🤖 AI Summary
This work addresses the high logical error rates in quantum error correction by proposing NMWPM, a data-driven hybrid decoder that uniquely integrates graph neural networks (GNNs) with Transformers to dynamically predict edge weights for the minimum-weight perfect matching (MWPM) algorithm, thereby enhancing error identification and correction accuracy. To enable end-to-end training of the non-differentiable MWPM module, a dedicated surrogate loss function is designed. Experimental results demonstrate that the proposed method significantly reduces logical error rates and outperforms conventional baseline decoders.
📝 Abstract
Realizing the full potential of quantum computation requires Quantum Error Correction (QEC).
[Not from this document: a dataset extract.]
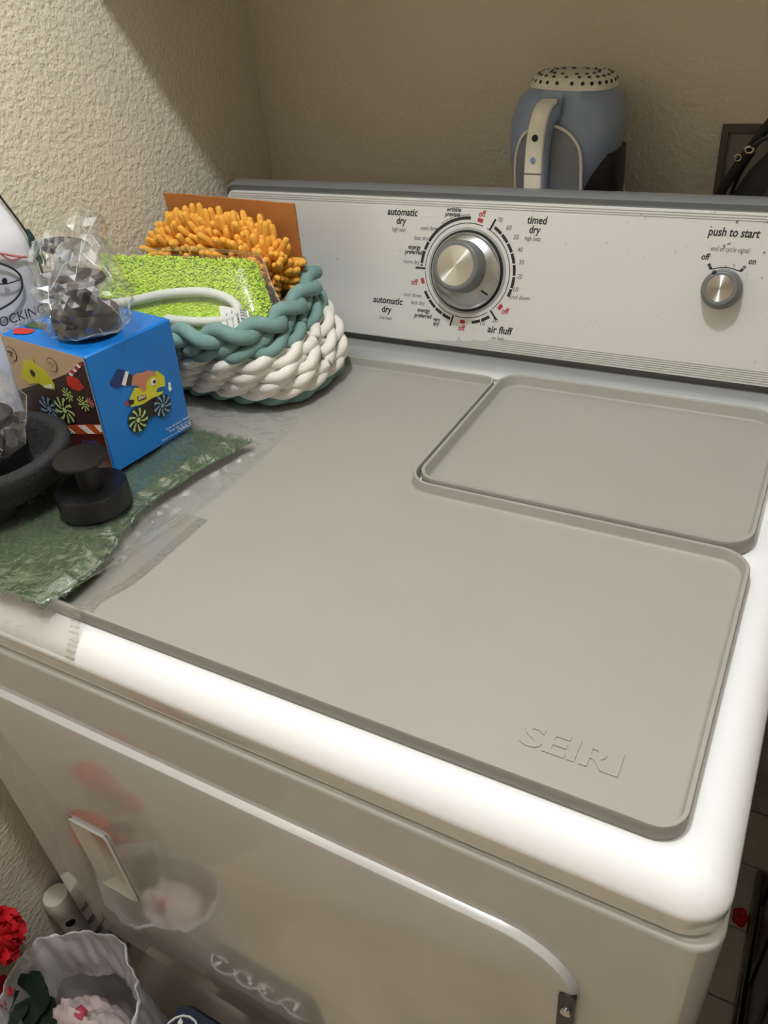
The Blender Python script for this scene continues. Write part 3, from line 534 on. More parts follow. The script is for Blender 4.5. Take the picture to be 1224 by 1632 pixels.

QEC reduces error rates by encoding logical information across redundant physical qubits, enabling errors to be detected and corrected. A common decoder used for this task is Minimum Weight Perfect Matching (MWPM) a graph-based algorithm that relies on edge weights to identify the most likely error chains. In this work, we propose a data-driven decoder named Neural Minimum Weight Perfect Matching (NMWPM). Our decoder utilizes a hybrid architecture that integrates Graph Neural Networks (GNNs) to extract local syndrome features and Transformers to capture long-range global dependencies, which are then used to predict dynamic edge weights for the MWPM decoder. To facilitate training through the non-differentiable MWPM algorithm, we formulate a novel proxy loss function that enables end-to-end optimization. Our findings demonstrate significant performance reduction in the Logical Error Rate (LER) over standard baselines, highlighting the advantage of hybrid decoders that combine the predictive capabilities of neural networks with the algorithmic structure of classical matching.